Yargıtay Kararı 12. Hukuk Dairesi 2015/976 E. 2015/9221 K. 09.04.2015 T.

YARGITAY KARARI
DAİRE : 12. Hukuk Dairesi
ESAS NO : 2015/976
KARAR NO : 2015/9221
KARAR TARİHİ : 09.04.2015

MAHKEMESİ :İcra Hukuk Mahkemesi

Yukarıda tarih ve numarası yazılı mahkeme kararının müddeti içinde temyizen tetkiki alacaklı tarafından istenmesi üzerine bu işle ilgili dosya mahallinden daireye gönderilmiş olup, dava dosyası için Tetkik Hakimi tarafından düzenlenen rapor dinlendikten ve dosya içerisindeki tüm belgeler okunup incelendikten sonra işin gereği görüşülüp düşünüldü:
Alacaklı tarafından başlatılan bonoya dayalı kambiyo senetlerine mahsus haciz yoluyla takipte borçlunun icra mahkemesine yaptığı başvuruda, takibe konu senedin taraflar arasında imzalanan 17.11.1987 tarihli sözleşme kapsamında verilen teminat senedi olduğunu ileri sürdüğü, mahkemece itirazın kabulüne karar verildiği görülmektedir.
Borçlunun icra mahkemesi’ne başvurusu İİK’nun 169. maddesi uyarınca borca itiraz niteliğinde olup, borca itirazın İİK’nun 169/a maddesi uyarınca incelenmesi gerekmektedir. İİK’nun 169/a maddesi uyarınca borca itiraz halinde borcun olmadığının veya itfa veya imhal edildiğinin resmi veya imzası ikrar edilmiş bir belge ile ispat külfeti borçluya aittir.
HGK’nun 14.3.2001 tarih 2001/12-233 ve 20.6.2001 tarih 2001/12-496 sayılı kararlarında da benimsendiği üzere dayanak belgenin hangi ilişkinin teminatı olduğu yazılı belge ile kanıtlanmalıdır. İİK’nun 169/a maddesi uyarınca, belgede, takip dayanağı senede açıkça atıf yapılması zorunlu olup, açıkça atıf yapıldığının kabulü için senedin, vade ve tanzim tarihleriyle miktarlarının belirtilmesi gereklidir.
Somut olayda, alacaklının cevap dilekçesi ve yargılama aşamasındaki beyanları gözetildiğinde, takibe konu bononun teminat senedi olarak tanzim edildiği yönünde kabulü bulunmadığı gibi, takibe konu bonoların teminat amaçlı verildiğine dair senet metinlerinde de bir ibarenin yer almadığı görülmektedir.
Öte yandan dosyaya sunulan ve alacaklı vekili tarafından varlığı inkar edilmeyen 17.11.1987 tarihli sözleşmede, her ne kadar “Altı milyon lira” bedelli teminat senedinden bahsedilse de, takibe dayanak bononun miktarı ile keşide ve vade tarihlerinin sözleşmedeki tarihlerden farklı olduğu, sözleşmede takibe konu senede açıkça atıf bulunmadığı anlaşılmaktadır.
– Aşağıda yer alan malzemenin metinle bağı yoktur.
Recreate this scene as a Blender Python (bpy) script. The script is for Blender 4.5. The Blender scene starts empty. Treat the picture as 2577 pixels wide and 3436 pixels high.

Bu durumda sunulan sözleşmenin, teminat iddiasını kanıtlamaya yeterli ve dolayısıyla İİK.nun 169/a-1 maddesine uygun nitelikte belgelerden olmadığı görülmektedir.
O halde mahkemece, borca itirazın reddine karar verilmesi gerekirken yazılı gerekçe ile istemin kabulü yönünde hüküm tesisi isabetsizdir.
SONUÇ :Alacaklının temyiz itirazlarının kabulü ile mahkeme kararının yukarıda yazılı nedenlerle İİK’nun 366 ve HUMK’nun 428. maddeleri uyarınca (BOZULMASINA), peşin alınan harcın istek halinde iadesine, ilamın tebliğinden itibaren 10 gün içinde karar düzeltme yolu açık olmak üzere, 09.04.2015 gününde oybirliğiyle karar verildi.